■ **Exercise input**
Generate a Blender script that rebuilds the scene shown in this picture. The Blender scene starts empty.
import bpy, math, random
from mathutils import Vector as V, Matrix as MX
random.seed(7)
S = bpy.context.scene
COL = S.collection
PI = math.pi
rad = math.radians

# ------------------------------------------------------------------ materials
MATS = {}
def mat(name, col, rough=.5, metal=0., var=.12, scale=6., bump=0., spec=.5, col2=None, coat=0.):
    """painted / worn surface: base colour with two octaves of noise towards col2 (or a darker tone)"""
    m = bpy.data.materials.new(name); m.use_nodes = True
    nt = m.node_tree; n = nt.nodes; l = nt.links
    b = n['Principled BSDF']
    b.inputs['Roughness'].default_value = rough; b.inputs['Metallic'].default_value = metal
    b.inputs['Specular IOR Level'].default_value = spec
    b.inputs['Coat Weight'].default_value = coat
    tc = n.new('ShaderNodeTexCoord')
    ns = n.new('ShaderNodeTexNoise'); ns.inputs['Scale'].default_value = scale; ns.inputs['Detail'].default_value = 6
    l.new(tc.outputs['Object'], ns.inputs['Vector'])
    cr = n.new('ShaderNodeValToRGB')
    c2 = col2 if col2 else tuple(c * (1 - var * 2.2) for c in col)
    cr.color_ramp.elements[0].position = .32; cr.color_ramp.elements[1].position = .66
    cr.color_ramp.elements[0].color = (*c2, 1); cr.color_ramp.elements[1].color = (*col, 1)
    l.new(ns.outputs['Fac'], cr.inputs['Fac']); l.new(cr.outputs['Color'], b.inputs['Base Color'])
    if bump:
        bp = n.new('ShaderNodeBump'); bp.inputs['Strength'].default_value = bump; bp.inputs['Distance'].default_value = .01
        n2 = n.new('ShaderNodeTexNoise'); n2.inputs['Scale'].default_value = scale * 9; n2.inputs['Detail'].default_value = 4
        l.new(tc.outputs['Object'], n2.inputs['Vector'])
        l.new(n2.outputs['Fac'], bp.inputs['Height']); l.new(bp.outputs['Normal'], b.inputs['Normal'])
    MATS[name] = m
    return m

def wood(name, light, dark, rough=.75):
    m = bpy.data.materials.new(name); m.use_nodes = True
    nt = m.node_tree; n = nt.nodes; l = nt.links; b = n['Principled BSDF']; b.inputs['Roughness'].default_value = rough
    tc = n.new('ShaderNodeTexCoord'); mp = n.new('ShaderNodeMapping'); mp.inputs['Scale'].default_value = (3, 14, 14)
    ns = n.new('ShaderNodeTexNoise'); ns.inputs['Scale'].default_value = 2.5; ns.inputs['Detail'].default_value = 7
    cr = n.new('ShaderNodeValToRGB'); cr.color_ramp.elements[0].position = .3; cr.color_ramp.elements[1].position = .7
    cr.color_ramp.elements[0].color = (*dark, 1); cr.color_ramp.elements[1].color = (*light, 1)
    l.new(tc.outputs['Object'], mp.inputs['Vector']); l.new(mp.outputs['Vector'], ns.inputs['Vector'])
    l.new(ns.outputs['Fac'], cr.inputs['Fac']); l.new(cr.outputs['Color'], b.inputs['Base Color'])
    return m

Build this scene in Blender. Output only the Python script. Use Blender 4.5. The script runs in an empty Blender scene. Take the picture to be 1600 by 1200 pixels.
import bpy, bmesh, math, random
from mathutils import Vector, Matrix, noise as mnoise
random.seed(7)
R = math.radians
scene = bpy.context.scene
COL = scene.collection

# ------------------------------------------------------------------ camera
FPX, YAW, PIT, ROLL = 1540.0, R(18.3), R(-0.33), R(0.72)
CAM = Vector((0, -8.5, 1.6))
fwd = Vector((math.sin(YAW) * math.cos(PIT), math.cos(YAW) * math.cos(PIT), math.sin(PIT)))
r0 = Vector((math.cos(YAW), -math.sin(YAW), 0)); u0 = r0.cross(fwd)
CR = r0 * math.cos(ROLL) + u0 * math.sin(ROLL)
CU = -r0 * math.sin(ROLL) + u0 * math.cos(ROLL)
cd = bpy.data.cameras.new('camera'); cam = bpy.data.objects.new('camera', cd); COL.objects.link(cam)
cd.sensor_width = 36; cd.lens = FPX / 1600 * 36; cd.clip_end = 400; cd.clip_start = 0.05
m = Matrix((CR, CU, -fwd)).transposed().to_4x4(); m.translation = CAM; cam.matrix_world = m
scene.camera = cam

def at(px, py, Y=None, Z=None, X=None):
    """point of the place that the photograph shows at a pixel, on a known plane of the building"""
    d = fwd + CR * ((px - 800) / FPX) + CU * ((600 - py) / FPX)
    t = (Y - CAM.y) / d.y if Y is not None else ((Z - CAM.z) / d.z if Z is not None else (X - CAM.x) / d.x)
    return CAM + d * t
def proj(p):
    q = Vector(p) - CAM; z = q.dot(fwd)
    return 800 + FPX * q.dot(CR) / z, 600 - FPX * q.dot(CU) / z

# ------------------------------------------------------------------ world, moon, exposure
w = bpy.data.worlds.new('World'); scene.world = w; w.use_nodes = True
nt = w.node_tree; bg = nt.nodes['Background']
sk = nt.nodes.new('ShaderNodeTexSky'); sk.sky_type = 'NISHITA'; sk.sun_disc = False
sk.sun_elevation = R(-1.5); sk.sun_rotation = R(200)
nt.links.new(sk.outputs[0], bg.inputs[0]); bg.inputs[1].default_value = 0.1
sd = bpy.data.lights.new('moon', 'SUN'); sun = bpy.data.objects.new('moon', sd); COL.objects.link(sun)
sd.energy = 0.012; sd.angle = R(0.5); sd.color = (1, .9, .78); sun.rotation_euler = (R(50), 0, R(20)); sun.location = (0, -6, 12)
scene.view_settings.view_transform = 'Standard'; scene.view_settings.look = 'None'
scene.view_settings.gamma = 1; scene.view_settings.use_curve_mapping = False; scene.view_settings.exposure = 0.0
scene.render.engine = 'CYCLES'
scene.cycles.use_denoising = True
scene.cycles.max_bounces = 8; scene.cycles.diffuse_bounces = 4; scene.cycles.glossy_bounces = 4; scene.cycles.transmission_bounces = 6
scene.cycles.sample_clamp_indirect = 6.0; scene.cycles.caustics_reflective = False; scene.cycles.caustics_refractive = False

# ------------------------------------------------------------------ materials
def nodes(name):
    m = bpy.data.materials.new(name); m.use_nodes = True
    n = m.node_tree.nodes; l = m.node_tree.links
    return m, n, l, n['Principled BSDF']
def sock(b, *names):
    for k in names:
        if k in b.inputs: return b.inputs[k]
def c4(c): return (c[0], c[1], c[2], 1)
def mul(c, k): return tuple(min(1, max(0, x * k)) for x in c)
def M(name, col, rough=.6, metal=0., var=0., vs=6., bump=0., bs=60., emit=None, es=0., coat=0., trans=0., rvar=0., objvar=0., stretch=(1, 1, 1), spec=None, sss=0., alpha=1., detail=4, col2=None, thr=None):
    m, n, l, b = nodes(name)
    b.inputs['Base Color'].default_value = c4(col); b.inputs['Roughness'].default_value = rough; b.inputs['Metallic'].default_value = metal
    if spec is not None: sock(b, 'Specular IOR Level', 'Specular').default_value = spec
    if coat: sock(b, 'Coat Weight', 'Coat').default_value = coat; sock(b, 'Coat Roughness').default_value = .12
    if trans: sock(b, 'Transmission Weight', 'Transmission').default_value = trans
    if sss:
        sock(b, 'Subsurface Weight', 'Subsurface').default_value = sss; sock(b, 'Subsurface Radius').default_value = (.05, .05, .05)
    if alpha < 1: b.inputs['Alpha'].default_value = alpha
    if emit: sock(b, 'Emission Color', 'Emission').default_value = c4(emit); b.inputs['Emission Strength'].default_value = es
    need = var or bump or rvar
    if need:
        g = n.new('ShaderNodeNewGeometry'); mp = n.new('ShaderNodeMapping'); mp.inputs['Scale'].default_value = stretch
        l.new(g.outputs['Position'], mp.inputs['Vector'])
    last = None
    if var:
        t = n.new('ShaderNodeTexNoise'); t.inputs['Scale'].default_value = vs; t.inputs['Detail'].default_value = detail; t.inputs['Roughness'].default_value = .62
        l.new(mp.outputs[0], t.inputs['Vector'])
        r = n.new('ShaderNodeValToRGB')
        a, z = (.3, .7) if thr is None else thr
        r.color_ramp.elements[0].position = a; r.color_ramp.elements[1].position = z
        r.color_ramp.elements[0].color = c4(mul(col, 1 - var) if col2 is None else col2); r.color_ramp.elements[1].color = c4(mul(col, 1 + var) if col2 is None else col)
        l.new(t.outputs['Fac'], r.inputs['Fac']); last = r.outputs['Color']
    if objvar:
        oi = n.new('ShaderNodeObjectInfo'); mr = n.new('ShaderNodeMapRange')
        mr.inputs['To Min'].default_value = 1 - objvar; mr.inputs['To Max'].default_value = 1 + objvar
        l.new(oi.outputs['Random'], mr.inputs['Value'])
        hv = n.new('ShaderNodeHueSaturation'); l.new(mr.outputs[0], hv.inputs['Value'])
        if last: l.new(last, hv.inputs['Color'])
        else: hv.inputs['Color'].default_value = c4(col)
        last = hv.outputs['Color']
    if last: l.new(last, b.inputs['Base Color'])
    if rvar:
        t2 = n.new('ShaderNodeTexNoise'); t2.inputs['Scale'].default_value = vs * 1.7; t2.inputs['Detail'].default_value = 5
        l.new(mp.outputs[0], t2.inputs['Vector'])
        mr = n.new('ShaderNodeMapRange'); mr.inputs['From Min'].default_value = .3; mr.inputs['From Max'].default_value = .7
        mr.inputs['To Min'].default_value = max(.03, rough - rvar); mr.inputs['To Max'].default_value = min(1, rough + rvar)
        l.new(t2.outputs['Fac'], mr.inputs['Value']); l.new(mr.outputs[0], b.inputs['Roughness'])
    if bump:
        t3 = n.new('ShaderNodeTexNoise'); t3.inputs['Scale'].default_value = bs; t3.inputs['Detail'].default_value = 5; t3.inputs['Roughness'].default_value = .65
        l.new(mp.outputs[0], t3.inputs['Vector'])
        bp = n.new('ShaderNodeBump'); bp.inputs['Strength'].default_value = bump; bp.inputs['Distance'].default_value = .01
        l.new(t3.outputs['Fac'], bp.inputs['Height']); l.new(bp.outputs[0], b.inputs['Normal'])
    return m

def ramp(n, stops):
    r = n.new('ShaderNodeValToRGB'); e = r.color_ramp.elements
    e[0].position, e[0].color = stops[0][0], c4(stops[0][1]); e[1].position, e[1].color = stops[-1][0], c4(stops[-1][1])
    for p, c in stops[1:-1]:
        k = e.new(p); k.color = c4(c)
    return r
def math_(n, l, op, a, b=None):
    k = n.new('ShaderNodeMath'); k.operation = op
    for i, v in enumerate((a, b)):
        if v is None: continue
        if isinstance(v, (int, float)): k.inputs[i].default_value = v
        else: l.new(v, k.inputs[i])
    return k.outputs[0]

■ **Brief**
Restate the listing exactly, starting at its first line and ending at the line where "rad = math.radians" occurs; include both and no other lines.

■ **Correct output**
Generate a Blender script that rebuilds the scene shown in this picture. The Blender scene starts empty.
import bpy, math, random
from mathutils import Vector as V, Matrix as MX
random.seed(7)
S = bpy.context.scene
COL = S.collection
PI = math.pi
rad = math.radians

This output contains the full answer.